For the week before Christmas expect average temperatures over the NW and Northern Plains, a zone of above average temperatures running from the SW through the Southern plains, the Ohio Valley, Great Lakes and NE, and cool to near average over the SE. Model continuity beyond 1 week is very poor however, and this is a low confidence forecast.
This week a strong arctic low pressure over the northern plains is driving cold air as far south as the southern plains. This cold - modifying to cool- air will reach the Texas Gulf coast Monday morning. Extreme South Texas should avoid frost however as the cool air settles in for the early part of the week.

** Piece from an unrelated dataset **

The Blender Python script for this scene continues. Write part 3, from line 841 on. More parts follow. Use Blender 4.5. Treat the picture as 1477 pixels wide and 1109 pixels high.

As the cold front approaches the NE Monday expect southwesterly winds to pick up resulting in a brief but noticeable warmup along the NE seaboard.By Tuesday the front has crossed most of the east coast as far south as S Carolina, where it will stall, leaving near-average temperatures in its wake along the eastern Seaboard N of there. A cold gulf of Alaska trough will dive south along the California coast mid week, resulting in mountain snows over much of the W, and much cooler conditions with showers in Southern California for the last half of the week, but a rebounding upper ridge over the east. Thus temperatures will warm over the S and southern plains through the latter half of the week, and gradually modify over the rest of the East as the second half of the week progresses.
My last estimate of NG injections was way underestimated; my mental model probably needs some adjustments as there has been secular trends in baseline NG use in electricity generation I'm probably not accounting for enough. Draw-downs to be reported this Thursday should be below normal; near 70 bcf.